What To Expect With Owning a Commercial Real Estate

While purchasing a commercial property offers exciting opportunities, it comes with distinct differences compared to residential properties. Here are several vital points to consider:

  1. Financing: You cannot use your CPF for commercial properties. Additionally, banks have different lending policies for each type, with stricter LTV ratios (60% – 70%) than residential (70% – 80%). Loan tenures are shorter (20 – 30 years vs. up to 35 years), and interest rates are typically 0.5% – 1% higher.
  2. Taxes: Commercial properties are exempt from Additional Buyer Stamp Duty (ABSD), but some, like industrial properties, have a Seller’s Stamp Duty (SSD) based on a holding period (15% within one year, decreasing to 5% by year 3).

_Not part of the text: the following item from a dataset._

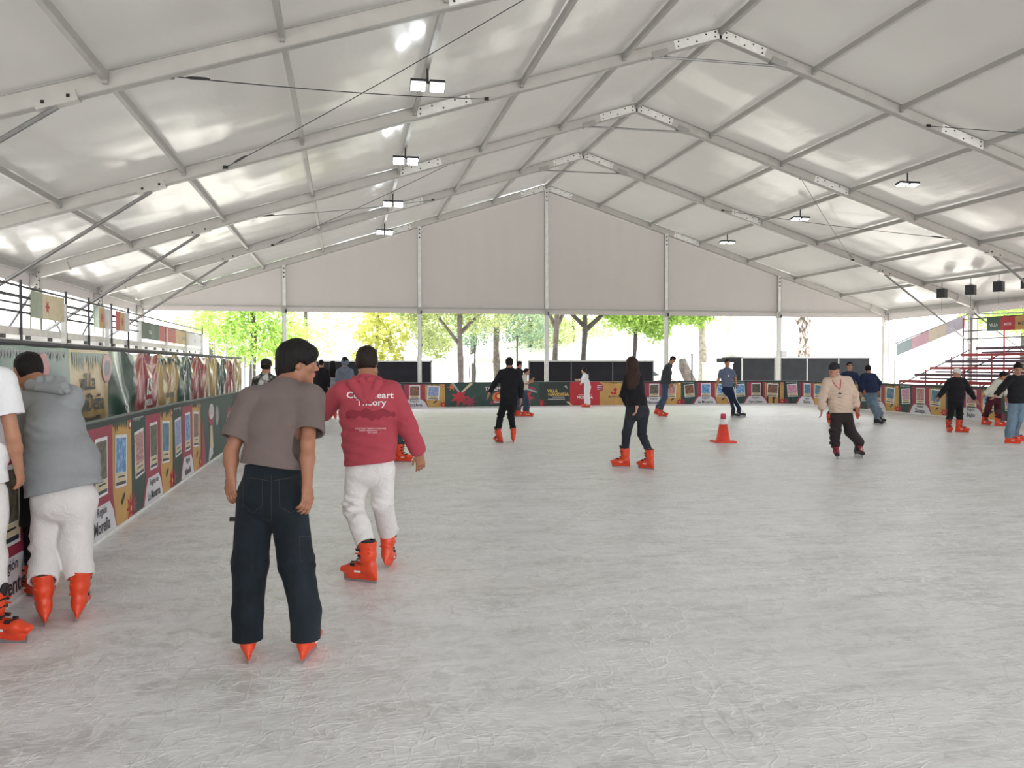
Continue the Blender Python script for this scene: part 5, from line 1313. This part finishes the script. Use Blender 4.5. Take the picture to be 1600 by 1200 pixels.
# 13 ---- blue-grey tee with medal
def ex13(r, root, P, to, V, Fc, q):
    d = 26.3; decal(r, root, V, Fc, '', 0, 0, d, 1, CARD, name='badge', P2=([(1137.2, 586), (1139.3, 586), (1139.3, 588.7), (1137.2, 588.7)], [[0, 1, 2, 3]]))
    for a in ('L', 'R'):
        s_ = -1 if a == 'L' else 1; hp, kn, an = P['hip'+a]-root, P['kn'+a]-root, P['an'+a]-root
        MB().tube([hp+np.array([s_*.105, -.03, .05]), kn+np.array([s_*.068, -.03, 0]), an+np.array([s_*.062, -.02, .0])], .012, CARD, 6).build('side_stripe', r)
person('person in blue-grey tee and navy striped track trousers gliding by the far boards', 26.3,
    dict(head=(1136.5, 567), neck=(1136, 576.5), shL=(1127, 580.5), shR=(1144.5, 580.5), elL=(1123, 592, .05), elR=(1149, 591, .05), wrL=(1120.5, 602, .0), wrR=(1150, 601, .05), hipL=(1132, 607), hipR=(1140.5, 607), knL=(1141, 624), knR=(1147, 624)),
    [(1148, 652.5, 1, -.35, {}), (1157, 651.5, 1, -.3, {})], (.15, -1, -.05), body=(.25, -1), hair=('short', HB), skintone='tan', kind='black', top=dict(t='tee', m=C_BG, hem=.05, inf=.02, sl=.75, ww=.15), low=dict(m=C_NAVY, r=(.085, .062, .056), cuff=.12), vox=.0105, extra=ex13)
# 14 ---- beige sweatshirt
def ex14(r, root, P, to, V, Fc, q):
    d = 14.4
    decal(r, root, V, Fc, '', 0, 0, d, 1, INK, name='badge', P2=([(1309.5, 614), (1315, 614), (1315, 621.5), (1309.5, 621.5)], [[0, 1, 2, 3]]))
    XY = []; pts = [(1300, 594), (1303, 599), (1307.5, 604.5), (1311.5, 607.5), (1312, 614)]; pts2 = [(1313, 592), (1313.6, 598), (1313.2, 604), (1312, 609)]
    rd = plain('lanyard_red', (.45, .05, .04), .6)
    for nm, pp in (('lanyard', pts), ('lanyard', pts2)):
        XY = []; Fa = []
        for i, (x, y) in enumerate(pp): XY += [(x-.75, y), (x+.75, y)]
        Fa = [[2*i, 2*i+1, 2*i+3, 2*i+2] for i in range(len(pp)-1)]
        decal(r, root, V, Fc, '', 0, 0, d, 1, rd, name=nm, P2=(XY, Fa))
person('person in beige sweatshirt, dark cap and red lanyard skating toward the camera', 14.6,
    dict(head=(1303, 578, -.03), neck=(1306, 591, 0), shL=(1293, 597), shR=(1324, 595), elL=(1285, 621, .02), elR=(1335, 617, .02), wrL=(1284, 640, -.05), wrR=(1338, 636, -.1), hipL=(1307, 647), hipR=(1323, 647), knL=(1305.5, 674, -.04), knR=(1328, 674, -.03)),
    [(1308, 716.5, -.3, -1, dict(roll=.12)), (1340, 714, .15, -1, dict(roll=-.2))], (-.6, -.8, -.02), body=(-.1, -1), skintone='tan', hair=('cap', CAPB), kind='red', hroll=.12,
    top=dict(t='sweat', m=C_BEIGE, hem=.03, inf=.03, ww=.175, hw=.165, dep=.13, sr=(.085, .078, .055), cuff=True, fold=.006), low=dict(m=C_DKB, r=(.105, .095, .085), cuff=.2, fold=.014), vox=.009, extra=ex14, head_sc=1.08)
# 15 ---- dark figure behind
person('person in dark navy jacket skating just behind the beige sweatshirt', 23.2,
    dict(head=(1327.5, 572), neck=(1328, 582), shL=(1318, 586), shR=(1337, 586), elL=(1316, 600), elR=(1344, 600), wrL=(1318, 612, -.1), wrR=(1344.5, 614, -.1), hipL=(1311, 620), hipR=(1322, 620), knL=(1301, 640), knR=(1328, 636)),
    [(1295, 663.5, -.3, -1, {}), (1340, 655, .5, .8, dict(dy=.6))], (-.2, -1, 0), body=(0, -1), hair=('short', HB), top=dict(t='sweat', m=C_NAVY, hem=.0, inf=.03), low=dict(m=C_BLK2, r=(.09, .075, .065), cuff=.295), vox=.013)
# 16 ---- navy jumper light jeans
person('person in navy jumper and light blue jeans leaning left, black skates', 23.2,
    dict(head=(1356.5, 577, .0), neck=(1356, 585), shL=(1349, 588.5), shR=(1365, 588), elL=(1346, 603, -.05), elR=(1373, 598, .0), wrL=(1350, 611, -.15), wrR=(1371.5, 610, .1), hipL=(1354.5, 615), hipR=(1364, 614), knL=(1362, 634, .02), knR=(1368, 633, .12)),
    [(1371, 664, .5, -.8, dict(roll=-.15)), (1376, 660.5, .4, -.9, dict(roll=-.15))], (.2, 1, -.3), body=(.3, -1), hair=('short', HB), kind='black', top=dict(t='sweat', m=C_NAVY, hem=.02, inf=.045, ww=.18, hw=.16, dep=.14, sr=(.09, .078, .06)), low=dict(m=C_JB, r=(.098, .082, .072), cuff=.16), vox=.012)
# 17 ---- black hoodie white cap
person('person in black hoodie, black trousers and white cap, arms held out low', 20.2,
    dict(head=(1495, 583), neck=(1495.5, 591), shL=(1484.5, 595.5), shR=(1505.5, 595.5), elL=(1474.5, 610), elR=(1516, 612), wrL=(1465.5, 622, -.05), wrR=(1524, 625, -.05), hipL=(1487, 627), hipR=(1499, 627), knL=(1485, 647), knR=(1499.5, 648)),
    [(1483, 675.5, -.1, -1, {}), (1502, 676, .8, -.6, {})], (.05, -1, -.1), body=(0, -1), hair=('cap', CAPW), skintone='tan', top=dict(t='sweat', m=C_BLK, hem=-.03, inf=.03, ww=.17, hw=.165, sr=(.08, .07, .05), hood=True), low=dict(m=C_BLK2, r=(.098, .076, .066), cuff=.295, fold=.006), vox=.0105)
# 18 ---- cream top maroon trousers
person('person in cream top and maroon trousers bending forward by the right boards', 22.3,
    dict(head=(1568, 587, -.1), neck=(1563, 594), shL=(1557, 598), shR=(1568, 598), elL=(1546, 609), elR=(1572, 610, -.1), wrL=(1538, 618, -.05), wrR=(1572, 620, -.2), hipL=(1548, 622), hipR=(1558, 622), knL=(1543.5, 640), knR=(1559, 642)),
    [(1539, 664.5, .3, -.9, dict(roll=-.2)), (1562, 667, .95, -.2, {})], (.7, -.6, -.4), body=(.5, -.8), hair=('short', HB), top=dict(t='sweat', m=C_CREAM, hem=.02, inf=.025), low=dict(m=C_MAR, r=(.098, .082, .075), cuff=.25, fold=.006), vox=.012)
# 19 ---- black jumper jeans right edge
person('person in black jumper and faded blue jeans at the right edge of the picture', 17.2,
    dict(head=(1590.5, 576, -.05), neck=(1588, 588), shL=(1578, 593), shR=(1602, 592), elL=(1565, 607), elR=(1610, 612), wrL=(1555.5, 618, -.05), wrR=(1606, 630, -.1), hipL=(1583, 632), hipR=(1597, 631), knL=(1582, 657, -.05), knR=(1591, 655, .05)),
    [(1581, 694, .9, -.5, {}), (1589, 690, .95, -.3, {})], (-.35, -.9, -.45), body=(-.2, -1), hair=('short', HB), skintone='tan', top=dict(t='sweat', m=C_BLK, hem=.02, inf=.03, ww=.17, sr=(.08, .07, .05)), low=dict(m=C_JB, r=(.1, .09, .085), cuff=.13), vox=.0105, head_sc=1.05)
# 20-23 ---- group between the two nearest heads
person('person in black cap and grey camouflage jacket seen over the shoulder of the nearest figure', 13.2,
    dict(head=(416, 572), neck=(415, 586), shL=(402, 594), shR=(428, 594), elL=(396, 622, -.05), elR=(433, 622, -.05), wrL=(400, 640, .1), wrR=(430, 640, .1), hipL=(408, 650), hipR=(424, 650), knL=(408, 688), knR=(424, 688)),
    [(406, 731, 0, 1, {}), (426, 731, 0, 1, {})], (.05, 1, -.1), hair=('cap', CAPB, 1), top=dict(t='sweat', m=C_CAMO, hem=.0, inf=.04), low=dict(m=C_BLK2, r=(.09, .075, .066), cuff=.295), vox=.012)
person('person in black jacket just right of the chin of the nearest figure', 25.2,
    dict(head=(502, 568), neck=(502, 576), shL=(494, 580), shR=(510, 580), elL=(491, 594), elR=(513, 594), wrL=(493, 605, -.1), wrR=(513, 606, -.1), hipL=(498, 611), hipR=(506, 611), knL=(498, 633), knR=(506, 633)),
    [(498, 655.5, 0, 1, {}), (506, 655.5, 0, 1, {})], (.1, 1, -.1), hair=('short', HB), top=dict(t='sweat', m=C_BLK, hem=-.06, inf=.05), low=dict(m=C_BLK2, r=(.09, .075, .066), cuff=.295), vox=.014)
person('person with long dark hair in light grey top left of the slate hood', 25.8,
    dict(head=(520, 570), neck=(520, 578), shL=(513, 582), shR=(527, 582), elL=(511, 594), elR=(530, 594), wrL=(512, 605, -.1), wrR=(530, 605, -.1), hipL=(516, 611), hipR=(524, 611), knL=(516, 632), knR=(524, 632)),
    [(516, 654, 0, 1, {}), (524, 654, 0, 1, {})], (.1, 1, -.1), hair=('long', HB), top=dict(t='sweat', m=C_LG, hem=.0), low=dict(m=C_BLK2, r=(.09, .075, .066), cuff=.295), vox=.014)
person('person in slate grey hooded coat just left of the head of the raspberry hoodie', 24.8,
    dict(head=(539, 565), neck=(539, 575), shL=(530, 580), shR=(548, 580), elL=(527, 594), elR=(551, 594), wrL=(529, 606, -.1), wrR=(550, 606, -.1), hipL=(534, 611), hipR=(544, 611), knL=(534, 634), knR=(544, 634)),
    [(534, 656, 0, 1, {}), (544, 656, 0, 1, {})], (-.1, 1, -.1), hair=('short', HB), sc=1.08, head_sc=1.15, top=dict(t='sweat', m=C_HOOD, hem=-.1, inf=.06, hoodup=True, hw=.19, hood=True), low=dict(m=C_BLK2, r=(.09, .075, .066), cuff=.295), vox=.013)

Property tax is flat at 10%, compared to the residential variable rate depending on occupancy (0% – 15% owner-occupied, 10% – 20% not).
  3. Occupancy: Purchasing for owner-occupancy can unlock a 10% higher loan amount than pure investment.
  4. GST: Purchases from GST-registered companies incur a 7% GST, but you can claim it back if your company is GST-registered.

 

Purchasing a commercial property involves various financial considerations based on the property type. The economic climate also influences the property's price. A flourishing sector leads to increased tenant demand and rental rates, while a recession can have the opposite effect, reducing rental yields.

A 9% Goods and Services Tax (GST) is also applicable when buying commercial real estate. CPF funds or bank loans cannot cover this tax, necessitating sufficient cash reserves to handle this expense. It's important to note that GST applies to movable furniture and fittings within these properties.

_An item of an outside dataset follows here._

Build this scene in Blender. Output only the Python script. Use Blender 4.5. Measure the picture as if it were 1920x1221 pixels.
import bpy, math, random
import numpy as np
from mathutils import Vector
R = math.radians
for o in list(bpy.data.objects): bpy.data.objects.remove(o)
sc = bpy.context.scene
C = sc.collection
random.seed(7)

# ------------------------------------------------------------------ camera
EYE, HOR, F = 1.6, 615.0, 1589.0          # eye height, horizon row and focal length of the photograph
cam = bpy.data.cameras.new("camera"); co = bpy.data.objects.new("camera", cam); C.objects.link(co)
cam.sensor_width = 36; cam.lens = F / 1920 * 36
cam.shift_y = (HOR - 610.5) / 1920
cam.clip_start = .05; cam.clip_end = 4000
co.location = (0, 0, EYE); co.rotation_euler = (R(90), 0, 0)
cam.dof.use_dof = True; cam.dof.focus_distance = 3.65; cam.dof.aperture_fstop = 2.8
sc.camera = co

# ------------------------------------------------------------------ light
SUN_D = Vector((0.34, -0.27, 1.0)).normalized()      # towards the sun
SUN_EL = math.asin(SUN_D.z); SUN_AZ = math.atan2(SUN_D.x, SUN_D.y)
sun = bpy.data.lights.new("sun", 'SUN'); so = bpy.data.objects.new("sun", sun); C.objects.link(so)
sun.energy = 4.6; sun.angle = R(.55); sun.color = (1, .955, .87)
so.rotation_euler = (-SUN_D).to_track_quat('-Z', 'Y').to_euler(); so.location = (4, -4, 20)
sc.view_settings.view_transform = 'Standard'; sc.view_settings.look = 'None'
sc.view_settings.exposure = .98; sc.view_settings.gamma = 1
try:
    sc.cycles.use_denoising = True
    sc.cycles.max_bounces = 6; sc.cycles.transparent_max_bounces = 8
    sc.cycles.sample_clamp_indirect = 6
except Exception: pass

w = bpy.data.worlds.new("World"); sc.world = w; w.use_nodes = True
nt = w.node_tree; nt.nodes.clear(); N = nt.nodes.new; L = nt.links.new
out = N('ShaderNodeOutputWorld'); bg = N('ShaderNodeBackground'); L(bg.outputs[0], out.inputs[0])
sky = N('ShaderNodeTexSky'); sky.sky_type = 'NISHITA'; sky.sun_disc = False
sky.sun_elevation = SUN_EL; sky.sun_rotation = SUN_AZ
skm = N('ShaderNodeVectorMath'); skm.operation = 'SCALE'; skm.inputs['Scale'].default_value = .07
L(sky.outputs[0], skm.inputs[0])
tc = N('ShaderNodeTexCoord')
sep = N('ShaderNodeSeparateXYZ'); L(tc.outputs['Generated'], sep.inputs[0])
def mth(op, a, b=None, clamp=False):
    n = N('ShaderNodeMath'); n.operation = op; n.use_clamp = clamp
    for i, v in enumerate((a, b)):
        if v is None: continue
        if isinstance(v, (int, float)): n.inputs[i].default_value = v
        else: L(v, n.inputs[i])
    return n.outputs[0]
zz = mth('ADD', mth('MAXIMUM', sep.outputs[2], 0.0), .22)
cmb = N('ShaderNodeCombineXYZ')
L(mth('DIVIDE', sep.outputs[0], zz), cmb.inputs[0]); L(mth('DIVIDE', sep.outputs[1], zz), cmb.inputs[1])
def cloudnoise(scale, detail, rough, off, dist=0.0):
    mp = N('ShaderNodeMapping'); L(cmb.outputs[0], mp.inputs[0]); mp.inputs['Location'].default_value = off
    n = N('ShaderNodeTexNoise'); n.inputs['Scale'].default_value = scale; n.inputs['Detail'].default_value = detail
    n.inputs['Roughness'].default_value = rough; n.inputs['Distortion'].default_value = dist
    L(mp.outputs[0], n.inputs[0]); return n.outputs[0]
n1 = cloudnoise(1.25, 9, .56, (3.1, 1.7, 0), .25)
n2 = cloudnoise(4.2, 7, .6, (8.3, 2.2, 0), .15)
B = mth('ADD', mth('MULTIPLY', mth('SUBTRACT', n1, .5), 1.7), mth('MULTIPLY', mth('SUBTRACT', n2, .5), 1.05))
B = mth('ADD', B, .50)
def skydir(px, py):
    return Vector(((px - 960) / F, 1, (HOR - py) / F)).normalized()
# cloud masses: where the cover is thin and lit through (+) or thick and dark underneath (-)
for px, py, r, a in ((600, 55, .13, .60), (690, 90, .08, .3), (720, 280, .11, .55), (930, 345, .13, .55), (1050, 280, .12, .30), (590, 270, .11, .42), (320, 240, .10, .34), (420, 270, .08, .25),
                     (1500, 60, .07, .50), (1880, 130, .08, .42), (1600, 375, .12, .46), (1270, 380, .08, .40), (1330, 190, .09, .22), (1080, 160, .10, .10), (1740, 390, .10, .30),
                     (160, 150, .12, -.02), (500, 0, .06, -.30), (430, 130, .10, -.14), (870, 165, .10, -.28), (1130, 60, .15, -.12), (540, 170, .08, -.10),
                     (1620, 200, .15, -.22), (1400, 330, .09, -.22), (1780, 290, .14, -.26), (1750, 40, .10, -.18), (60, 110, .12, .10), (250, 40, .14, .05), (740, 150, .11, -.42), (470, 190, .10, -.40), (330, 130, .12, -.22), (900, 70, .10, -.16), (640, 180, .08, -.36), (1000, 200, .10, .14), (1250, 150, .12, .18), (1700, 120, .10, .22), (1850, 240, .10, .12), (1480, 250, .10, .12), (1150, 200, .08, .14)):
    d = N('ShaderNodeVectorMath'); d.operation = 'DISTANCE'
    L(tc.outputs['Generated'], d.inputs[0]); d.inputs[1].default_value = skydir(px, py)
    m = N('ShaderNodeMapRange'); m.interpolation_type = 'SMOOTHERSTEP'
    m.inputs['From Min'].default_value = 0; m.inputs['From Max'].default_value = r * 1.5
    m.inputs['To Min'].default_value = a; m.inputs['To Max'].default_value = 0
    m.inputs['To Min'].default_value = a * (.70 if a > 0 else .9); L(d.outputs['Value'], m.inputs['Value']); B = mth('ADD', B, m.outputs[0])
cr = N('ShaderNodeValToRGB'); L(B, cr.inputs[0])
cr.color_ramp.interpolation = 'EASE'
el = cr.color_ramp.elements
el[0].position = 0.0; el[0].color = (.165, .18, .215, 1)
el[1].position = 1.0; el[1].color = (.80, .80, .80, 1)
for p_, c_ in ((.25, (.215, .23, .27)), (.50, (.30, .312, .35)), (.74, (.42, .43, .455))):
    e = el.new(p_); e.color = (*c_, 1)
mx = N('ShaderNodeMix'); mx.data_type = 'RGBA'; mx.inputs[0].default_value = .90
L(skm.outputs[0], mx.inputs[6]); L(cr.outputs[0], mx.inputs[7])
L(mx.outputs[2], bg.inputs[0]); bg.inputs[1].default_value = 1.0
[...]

Regarding furniture, outfitting commercial spaces such as offices with furnishings can enhance their rental value. However, this means additional expenditure on items like tables and chairs. Importantly, attempting to reduce costs by importing inexpensive furniture from platforms like Taobao or AliExpress won't bypass GST, as all imports valued at $400 or less are also subjected to this 9% charge.

Renovation is another factor to consider, similar to residential properties. This is particularly relevant when purchasing a more affordable, potentially run-down commercial property that would require refurbishing. Renovation, on average, can cost you between $70 - $150 per square foot, depending on layout complexity, flooring, size of electrical furnishing, and more.

 

Weighing the Options: A Framework for Decision-Making:

Navigating Singapore's dynamic real estate market requires a custom-fitted decision, not a one-size-fits-all approach. Only some people possess the hefty capital for ownership; even those with the means might prioritize higher ROI growth ventures for their businesses. Ownership's allure lies in long-term appreciation and control. Still, it demands a significant upfront investment and a risk-tolerant stomach—leasing, on the other hand, beckons with flexibility, lower costs, and mitigated risks.

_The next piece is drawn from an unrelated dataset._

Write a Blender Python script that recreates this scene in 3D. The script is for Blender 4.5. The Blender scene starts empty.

Ultimately, the key lies in a tailored approach. Weigh your investment horizon, risk tolerance, resources, and business objectives against each option's advantages and disadvantages. Conduct thorough due diligence, seek expert guidance, and align your choice with your needs and aspirations. In this diverse market, informed decisions pave the way for immediate and long-term success.

Singapore's commercial real estate market is constantly evolving, driven by technological advancements, changing consumer preferences, and evolving government policies. The rise of coworking spaces and the growing demand for flexible work arrangements are reshaping the landscape, presenting opportunities and challenges for ownership and leasing strategies. Understanding these trends and anticipating future scenarios is crucial for making informed long-term investment decisions.